Battle of the Bands rocks campus; no injuries reported as of yet

Karner, Paul

Last Friday, Lawrence’s frat quad became host to nearly five hours of non-stop rock and roll as the first ever Battle of the Bands took place, hosted by SOUP. A total of seven bands played on one of two stages set up beneath the blue and white tent, each bringing a different style of music as well as its own level of musicality. The battle began with the wailing sounds of Sunday Flood. These indie rockers brought a raw yet melodic blend of wailing, delay-soaked leads, and thick hardcore undertones; the perfect backing for the front man’s intense emo-esque vocals, which often climaxed in all-out screams. Sunday Flood was definitely no warm-up act, and given a larger audience they could have caused much more of a stir.

The follow-up, a trio of young punks who called themselves Mr. Relativity, brought it to you straight: no gimmicks, no glam, no tuning, just straight up garage rock. The singer/bassist, clearly the brains behind the band, shows promise, and given a few years to let his social disillusionment take root (and his voice to change), these three high school misfits could see some real success.

The next act to grace the stage definitely caught the eye of those in attendance. With a guitarist and bassist who looked like they had just been denied tickets to a Pantera concert, a drummer wearing a skull mask, and a keyboard player that reminded me of Lawrence’s computer technician with 150 extra pounds, Flat Atom brought a whole new dynamic to the B.O.B. Soon, however, the sounds of angry synth-metal died down and Flagship took the stage.

This band featured flowery guitar lines, tasteful vocal harmonies, and an all-around warm and inviting contemporary rock sound. Flagship’s ability to strike a chord with the audience and draw them in earned them second place in the final standings and first in the Audience Choice award.

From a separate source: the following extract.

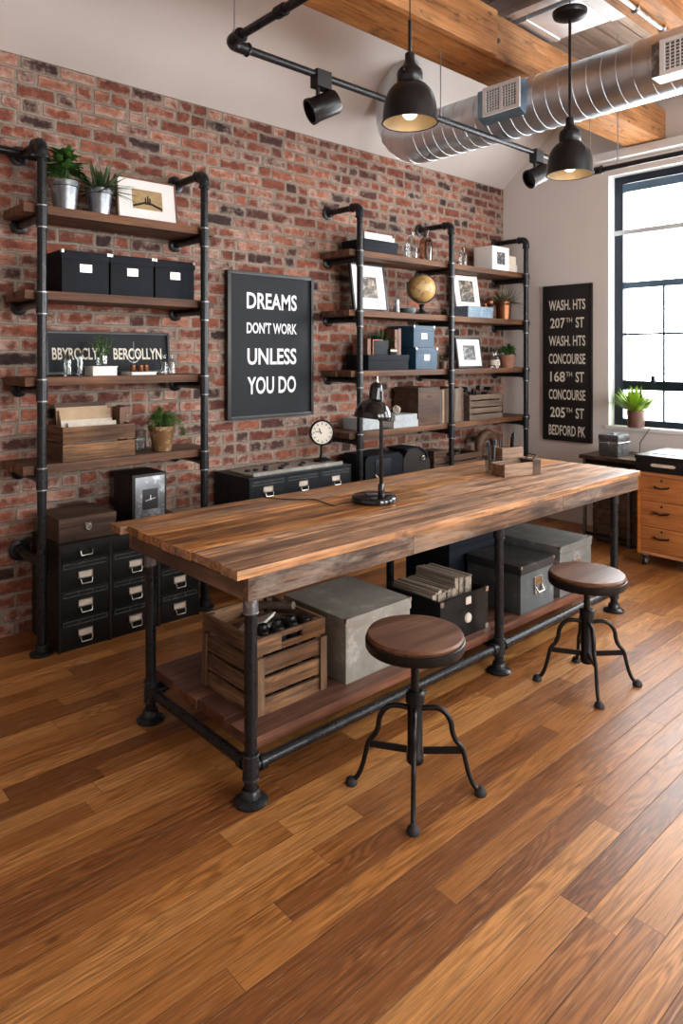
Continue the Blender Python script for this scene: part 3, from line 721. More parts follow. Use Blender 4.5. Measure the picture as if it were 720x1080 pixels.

Next up was Quarter to Never. Other than the novelty of seeing two really old guys playing music with two really young guys, they offered nothing new in their classic rock formula, and it showed in the audience’s response.

Varuna, containing some of Lawrence’s own in the lineup, showed eclectic musical stylings and enthralling grooves, earning itself recognition from the B.O.B. staff. The band’s rendition of the depressing song “Mad World” by Tears for Fears, and an instrumental Bob Marley tribute, were especially impressive.

A perfect close to the evening came when the six-piece blues-rock band Hightop took the stage, bringing enormous amounts of energy with them. They had musical talent, and solid song writing. Most importantly, they were a crowd-pleaser. Earning the only encore performance of the day, it became clear which band rocked LU the hardest. Hightop took home the coveted title of Best Band, with almost unanimous consent from the audience.

Filling in between acts was MC and comedian Alex House. She added a hilarious and occasionally offensive comedic transition element to the day, complete with jokes about Wisconsin, college life, and even a certain Lawrentian writer’s hairy feet. All in all, the day of music went very smoothly, thanks to all the members of SOUP who put their time and effort into providing Lawrence with a chance to rock out.